Monday, Jun. 22, 1959
Difficult Partner
France is not really herself unless in the front rank.
--Charles de Gaulle, Memoirs
"Blackmail," cried Washington's U.S. Senator Henry Jackson. "Nuclear blackmail," said London's News Chronicle. Across the Atlantic world, statesmen sighed and prepared to man their battle stations. France's Charles de Gaulle was demanding a place in the front rank again.
The latest scuffle was touched off by youthful-looking U.S. General Lauris Norstad, 52, NATO commander in Europe, whom Old Soldier de Gaulle treats as a subaltern. De Gaulle has vastly complicated Norstad's--and NATO's--existence by 1) refusing to accept launching pads for U.S. intermediate-range missiles in France, 2) failing to integrate France's strategic air defense into an overall NATO system, 3) denouncing an agreement that obligated France to put a third of its Mediterranean fleet under NATO command in event of war.
Norstad was now upset by another De Gaulle strategy--his refusal to permit stockpiling of U.S. nuclear bombs in France unless the French government has control of them. Pointedly, Norstad let it be known that he was thinking of transferring nine squadrons of U.S. F-100 and F-1O1 fighter-bombers out of France.

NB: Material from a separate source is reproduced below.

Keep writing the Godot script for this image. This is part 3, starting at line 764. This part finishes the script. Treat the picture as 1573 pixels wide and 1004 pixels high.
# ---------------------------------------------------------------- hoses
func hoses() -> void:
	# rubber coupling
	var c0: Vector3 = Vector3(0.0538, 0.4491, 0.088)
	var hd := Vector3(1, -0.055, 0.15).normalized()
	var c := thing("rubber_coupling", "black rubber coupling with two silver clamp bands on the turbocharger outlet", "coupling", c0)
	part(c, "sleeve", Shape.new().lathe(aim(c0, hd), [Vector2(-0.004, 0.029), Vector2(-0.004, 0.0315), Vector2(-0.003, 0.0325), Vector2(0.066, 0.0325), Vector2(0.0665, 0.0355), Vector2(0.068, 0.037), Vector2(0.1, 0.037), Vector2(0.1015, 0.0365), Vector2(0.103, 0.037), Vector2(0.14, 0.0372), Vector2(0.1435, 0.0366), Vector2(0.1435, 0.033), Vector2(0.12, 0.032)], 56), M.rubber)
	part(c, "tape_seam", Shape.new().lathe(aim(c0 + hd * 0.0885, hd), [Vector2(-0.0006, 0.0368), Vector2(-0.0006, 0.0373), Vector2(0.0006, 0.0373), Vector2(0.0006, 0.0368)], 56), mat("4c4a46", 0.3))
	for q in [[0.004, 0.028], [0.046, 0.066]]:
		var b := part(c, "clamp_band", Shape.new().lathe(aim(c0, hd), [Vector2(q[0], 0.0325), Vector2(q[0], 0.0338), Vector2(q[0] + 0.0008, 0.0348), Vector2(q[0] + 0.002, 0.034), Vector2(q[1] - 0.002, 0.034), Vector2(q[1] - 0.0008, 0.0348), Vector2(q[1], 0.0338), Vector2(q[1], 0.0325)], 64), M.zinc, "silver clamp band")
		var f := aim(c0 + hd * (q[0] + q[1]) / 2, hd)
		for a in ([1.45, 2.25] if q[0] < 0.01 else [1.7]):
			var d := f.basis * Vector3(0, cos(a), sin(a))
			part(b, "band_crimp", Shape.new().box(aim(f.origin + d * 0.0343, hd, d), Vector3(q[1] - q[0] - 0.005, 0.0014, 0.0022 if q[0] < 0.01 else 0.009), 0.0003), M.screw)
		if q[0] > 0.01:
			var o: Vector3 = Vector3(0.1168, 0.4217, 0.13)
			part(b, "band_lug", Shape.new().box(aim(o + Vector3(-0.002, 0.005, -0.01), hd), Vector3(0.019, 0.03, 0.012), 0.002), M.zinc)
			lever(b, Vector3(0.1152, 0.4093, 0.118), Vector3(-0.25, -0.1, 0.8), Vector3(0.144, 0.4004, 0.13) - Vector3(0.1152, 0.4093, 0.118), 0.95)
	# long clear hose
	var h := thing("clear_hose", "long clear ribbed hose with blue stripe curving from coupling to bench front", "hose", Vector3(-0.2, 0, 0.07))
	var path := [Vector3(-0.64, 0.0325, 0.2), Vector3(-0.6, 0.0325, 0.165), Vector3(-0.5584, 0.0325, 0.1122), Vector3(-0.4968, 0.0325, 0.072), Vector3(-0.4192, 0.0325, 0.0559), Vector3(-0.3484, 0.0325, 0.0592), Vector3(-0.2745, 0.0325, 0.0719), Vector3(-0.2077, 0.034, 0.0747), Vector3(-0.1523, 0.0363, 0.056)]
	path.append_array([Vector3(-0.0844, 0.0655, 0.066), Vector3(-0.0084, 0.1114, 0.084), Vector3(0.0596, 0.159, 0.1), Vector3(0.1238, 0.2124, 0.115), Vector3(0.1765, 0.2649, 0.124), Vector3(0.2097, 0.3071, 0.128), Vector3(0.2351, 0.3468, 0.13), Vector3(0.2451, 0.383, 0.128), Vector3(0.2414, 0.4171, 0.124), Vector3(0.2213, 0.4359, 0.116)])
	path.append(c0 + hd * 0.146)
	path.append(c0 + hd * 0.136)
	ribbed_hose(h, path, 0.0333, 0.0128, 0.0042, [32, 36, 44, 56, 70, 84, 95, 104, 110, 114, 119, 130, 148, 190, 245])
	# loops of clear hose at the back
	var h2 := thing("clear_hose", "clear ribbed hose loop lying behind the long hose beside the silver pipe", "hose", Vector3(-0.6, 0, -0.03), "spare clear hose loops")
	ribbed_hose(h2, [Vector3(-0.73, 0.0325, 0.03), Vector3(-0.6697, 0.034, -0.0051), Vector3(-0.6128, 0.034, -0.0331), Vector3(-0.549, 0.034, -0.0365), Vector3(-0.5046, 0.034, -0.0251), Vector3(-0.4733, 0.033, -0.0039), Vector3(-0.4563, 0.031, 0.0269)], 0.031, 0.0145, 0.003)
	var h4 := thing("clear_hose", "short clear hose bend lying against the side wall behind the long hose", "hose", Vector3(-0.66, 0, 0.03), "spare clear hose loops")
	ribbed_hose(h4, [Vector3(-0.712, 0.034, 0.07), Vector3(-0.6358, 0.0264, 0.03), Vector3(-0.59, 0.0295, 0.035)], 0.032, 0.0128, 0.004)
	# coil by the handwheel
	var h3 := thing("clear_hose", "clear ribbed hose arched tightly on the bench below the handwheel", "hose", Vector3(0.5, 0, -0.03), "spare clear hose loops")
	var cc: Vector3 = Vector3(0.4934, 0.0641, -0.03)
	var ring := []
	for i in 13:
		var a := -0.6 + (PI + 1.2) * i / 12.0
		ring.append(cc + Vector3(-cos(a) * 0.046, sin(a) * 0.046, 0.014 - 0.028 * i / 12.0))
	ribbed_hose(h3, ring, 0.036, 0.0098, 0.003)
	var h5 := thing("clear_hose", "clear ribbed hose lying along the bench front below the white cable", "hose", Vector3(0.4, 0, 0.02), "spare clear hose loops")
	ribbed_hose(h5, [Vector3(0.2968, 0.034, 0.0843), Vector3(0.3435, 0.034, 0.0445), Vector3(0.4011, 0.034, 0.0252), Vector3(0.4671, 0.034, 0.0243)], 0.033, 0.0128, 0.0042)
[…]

Double Veto. De Gaulle was obviously trying to prod the U.S. out of its longstanding refusal to share nuclear secrets with France--a refusal that has unquestionably hampered French scientists in their effort to devise their own Abomb. In London, where 650 leading citizens of 14 NATO countries assembled in an Atlantic Congress to mull over the state of the alliance, French General Marcel Carpentier grumbled: "Britain and America have secrets and can use them as they wish. It is because of this double veto that France has decided to build its own Continental deterrent."

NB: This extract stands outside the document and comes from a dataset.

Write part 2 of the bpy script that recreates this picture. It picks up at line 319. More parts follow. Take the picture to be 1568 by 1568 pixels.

De Gaulle's argument has more to it than his mystic yearning for national grandeur. He believes that the Anglo-American nuclear domination of NATO is inducing in Western Europeans a "suicidal" lack of interest in their own defense. Convinced that "French soldiers fight best under the French flag," De Gaulle also opposes the present concept of "integrated" NATO forces, prefers a World War II-style "cooperative alliance," and asks what would become of Western European nations without nuclear weapons if the day came when it did not serve U.S. and British interests to use the nuclear deterrent in local defense of Europe.
Unanswered Mail. The U.S. position is that Congress has authorized the U.S. Government by law to share nuclear secrets only with allies that have already shown the ability to make nuclear weapons on their own, to wit, Britain. In French eyes, this is an explanation but not an answer: Why not change the law?

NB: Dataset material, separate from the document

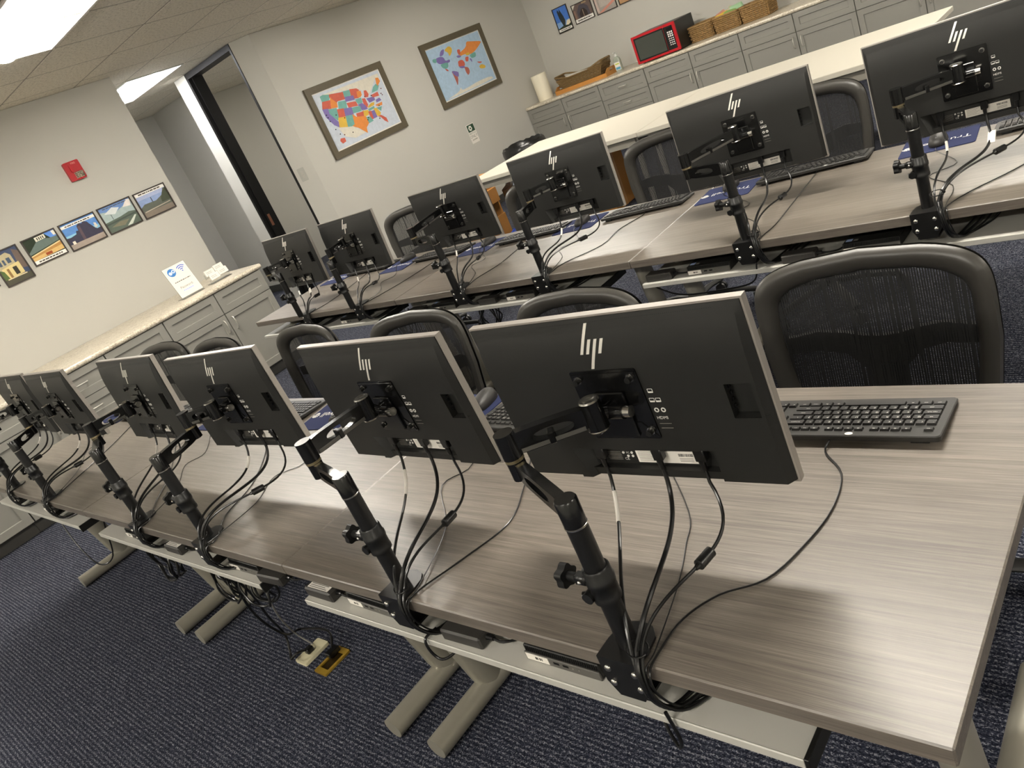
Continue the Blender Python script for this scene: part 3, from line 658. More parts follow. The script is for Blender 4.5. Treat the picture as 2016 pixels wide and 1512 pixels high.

De Gaulle's complaint goes deeper: his aides carefully reminded foreign newsmen last week that the general has not yet received a satisfactory answer to the private letters (TIME, Nov. 10) in which he urged Eisenhower and British Prime Minister Macmillan to admit France alongside Britain and the U.S. in a tripartite NATO "political directorate." It is an old French grievance that the U.S. grants full international partnership to Britain, yet treats France as a junior member of the firm, on a par with West Germany or Italy. Fact is, insists De Gaulle, that France, unlike the Germans or Italians, has "world responsibilities," and unless the U.S. and Britain agree to coordinate their strategy outside Europe (most specifically in Algeria), the alliance is not a genuine one.
Washington's answer is that 1) there is no special U.S.-British partnership, and 2) France cannot get into it. It hopes not to antagonize De Gaulle but to counter his demands with sweetly reasonable explanations of the impossibility of complying with them. Those who dealt with the general in World War II know that such tactics have never before persuaded De Gaulle to abandon what he considers legitimate national goals.